- Short task: Output all of the entries below precisely as written.

- Available records:
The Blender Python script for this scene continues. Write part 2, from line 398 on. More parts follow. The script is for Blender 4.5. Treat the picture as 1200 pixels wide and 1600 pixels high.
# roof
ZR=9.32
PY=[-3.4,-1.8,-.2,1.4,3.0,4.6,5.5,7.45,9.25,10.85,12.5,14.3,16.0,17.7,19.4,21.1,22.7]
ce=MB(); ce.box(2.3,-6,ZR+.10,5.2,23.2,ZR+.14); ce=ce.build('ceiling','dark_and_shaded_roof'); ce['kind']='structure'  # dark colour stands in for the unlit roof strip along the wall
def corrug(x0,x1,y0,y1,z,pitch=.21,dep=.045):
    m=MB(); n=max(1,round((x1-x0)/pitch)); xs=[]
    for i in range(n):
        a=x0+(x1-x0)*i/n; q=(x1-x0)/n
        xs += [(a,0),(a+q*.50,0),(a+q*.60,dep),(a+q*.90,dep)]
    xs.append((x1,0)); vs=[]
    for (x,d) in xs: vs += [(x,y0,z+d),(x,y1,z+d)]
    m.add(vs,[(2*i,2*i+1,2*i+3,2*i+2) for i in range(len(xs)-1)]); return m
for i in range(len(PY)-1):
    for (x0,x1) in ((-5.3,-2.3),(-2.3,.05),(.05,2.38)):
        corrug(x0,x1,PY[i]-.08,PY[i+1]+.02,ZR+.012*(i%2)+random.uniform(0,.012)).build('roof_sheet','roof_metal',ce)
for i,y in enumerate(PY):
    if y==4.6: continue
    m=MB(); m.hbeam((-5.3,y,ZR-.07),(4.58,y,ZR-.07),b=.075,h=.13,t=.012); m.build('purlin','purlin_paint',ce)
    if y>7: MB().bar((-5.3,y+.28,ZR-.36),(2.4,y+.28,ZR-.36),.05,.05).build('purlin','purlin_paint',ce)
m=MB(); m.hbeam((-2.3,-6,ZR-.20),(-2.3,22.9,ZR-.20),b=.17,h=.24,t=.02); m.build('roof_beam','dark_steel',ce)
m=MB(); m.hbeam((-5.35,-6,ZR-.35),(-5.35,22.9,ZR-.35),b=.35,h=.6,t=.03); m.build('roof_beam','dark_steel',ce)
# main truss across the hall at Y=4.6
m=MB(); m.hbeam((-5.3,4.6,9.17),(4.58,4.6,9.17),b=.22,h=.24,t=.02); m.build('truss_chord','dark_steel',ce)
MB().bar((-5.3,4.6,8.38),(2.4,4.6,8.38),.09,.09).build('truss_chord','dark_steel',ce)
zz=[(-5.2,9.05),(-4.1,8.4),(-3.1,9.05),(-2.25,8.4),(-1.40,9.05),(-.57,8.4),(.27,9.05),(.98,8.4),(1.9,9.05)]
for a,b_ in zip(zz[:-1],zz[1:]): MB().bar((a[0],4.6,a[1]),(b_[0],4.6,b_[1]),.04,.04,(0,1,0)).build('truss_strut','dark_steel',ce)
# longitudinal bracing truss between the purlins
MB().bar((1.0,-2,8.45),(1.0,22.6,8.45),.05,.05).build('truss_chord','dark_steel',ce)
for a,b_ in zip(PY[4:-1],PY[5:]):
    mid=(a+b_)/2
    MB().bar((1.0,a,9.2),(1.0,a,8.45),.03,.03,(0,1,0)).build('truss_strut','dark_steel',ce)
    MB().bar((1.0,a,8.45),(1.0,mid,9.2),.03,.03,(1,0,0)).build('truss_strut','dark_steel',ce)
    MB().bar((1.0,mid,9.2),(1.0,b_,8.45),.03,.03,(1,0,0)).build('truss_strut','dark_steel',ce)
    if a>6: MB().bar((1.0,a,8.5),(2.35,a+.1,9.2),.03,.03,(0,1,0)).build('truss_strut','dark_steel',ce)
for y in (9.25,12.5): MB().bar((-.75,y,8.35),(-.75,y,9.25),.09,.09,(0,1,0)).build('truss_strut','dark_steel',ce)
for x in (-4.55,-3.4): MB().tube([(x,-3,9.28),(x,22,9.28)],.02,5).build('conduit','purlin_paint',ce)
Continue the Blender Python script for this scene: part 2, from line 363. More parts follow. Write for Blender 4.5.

- Solution below:
The Blender Python script for this scene continues. Write part 2, from line 398 on. More parts follow. The script is for Blender 4.5. Treat the picture as 1200 pixels wide and 1600 pixels high.
# roof
ZR=9.32
PY=[-3.4,-1.8,-.2,1.4,3.0,4.6,5.5,7.45,9.25,10.85,12.5,14.3,16.0,17.7,19.4,21.1,22.7]
ce=MB(); ce.box(2.3,-6,ZR+.10,5.2,23.2,ZR+.14); ce=ce.build('ceiling','dark_and_shaded_roof'); ce['kind']='structure'  # dark colour stands in for the unlit roof strip along the wall
def corrug(x0,x1,y0,y1,z,pitch=.21,dep=.045):
    m=MB(); n=max(1,round((x1-x0)/pitch)); xs=[]
    for i in range(n):
        a=x0+(x1-x0)*i/n; q=(x1-x0)/n
        xs += [(a,0),(a+q*.50,0),(a+q*.60,dep),(a+q*.90,dep)]
    xs.append((x1,0)); vs=[]
    for (x,d) in xs: vs += [(x,y0,z+d),(x,y1,z+d)]
    m.add(vs,[(2*i,2*i+1,2*i+3,2*i+2) for i in range(len(xs)-1)]); return m
for i in range(len(PY)-1):
    for (x0,x1) in ((-5.3,-2.3),(-2.3,.05),(.05,2.38)):
        corrug(x0,x1,PY[i]-.08,PY[i+1]+.02,ZR+.012*(i%2)+random.uniform(0,.012)).build('roof_sheet','roof_metal',ce)
for i,y in enumerate(PY):
    if y==4.6: continue
    m=MB(); m.hbeam((-5.3,y,ZR-.07),(4.58,y,ZR-.07),b=.075,h=.13,t=.012); m.build('purlin','purlin_paint',ce)
    if y>7: MB().bar((-5.3,y+.28,ZR-.36),(2.4,y+.28,ZR-.36),.05,.05).build('purlin','purlin_paint',ce)
m=MB(); m.hbeam((-2.3,-6,ZR-.20),(-2.3,22.9,ZR-.20),b=.17,h=.24,t=.02); m.build('roof_beam','dark_steel',ce)
m=MB(); m.hbeam((-5.35,-6,ZR-.35),(-5.35,22.9,ZR-.35),b=.35,h=.6,t=.03); m.build('roof_beam','dark_steel',ce)
# main truss across the hall at Y=4.6
m=MB(); m.hbeam((-5.3,4.6,9.17),(4.58,4.6,9.17),b=.22,h=.24,t=.02); m.build('truss_chord','dark_steel',ce)
MB().bar((-5.3,4.6,8.38),(2.4,4.6,8.38),.09,.09).build('truss_chord','dark_steel',ce)
zz=[(-5.2,9.05),(-4.1,8.4),(-3.1,9.05),(-2.25,8.4),(-1.40,9.05),(-.57,8.4),(.27,9.05),(.98,8.4),(1.9,9.05)]
for a,b_ in zip(zz[:-1],zz[1:]): MB().bar((a[0],4.6,a[1]),(b_[0],4.6,b_[1]),.04,.04,(0,1,0)).build('truss_strut','dark_steel',ce)
# longitudinal bracing truss between the purlins
MB().bar((1.0,-2,8.45),(1.0,22.6,8.45),.05,.05).build('truss_chord','dark_steel',ce)
for a,b_ in zip(PY[4:-1],PY[5:]):
    mid=(a+b_)/2
    MB().bar((1.0,a,9.2),(1.0,a,8.45),.03,.03,(0,1,0)).build('truss_strut','dark_steel',ce)
    MB().bar((1.0,a,8.45),(1.0,mid,9.2),.03,.03,(1,0,0)).build('truss_strut','dark_steel',ce)
    MB().bar((1.0,mid,9.2),(1.0,b_,8.45),.03,.03,(1,0,0)).build('truss_strut','dark_steel',ce)
    if a>6: MB().bar((1.0,a,8.5),(2.35,a+.1,9.2),.03,.03,(0,1,0)).build('truss_strut','dark_steel',ce)
for y in (9.25,12.5): MB().bar((-.75,y,8.35),(-.75,y,9.25),.09,.09,(0,1,0)).build('truss_strut','dark_steel',ce)
for x in (-4.55,-3.4): MB().tube([(x,-3,9.28),(x,22,9.28)],.02,5).build('conduit','purlin_paint',ce)
Continue the Blender Python script for this scene: part 2, from line 363. More parts follow. Write for Blender 4.5.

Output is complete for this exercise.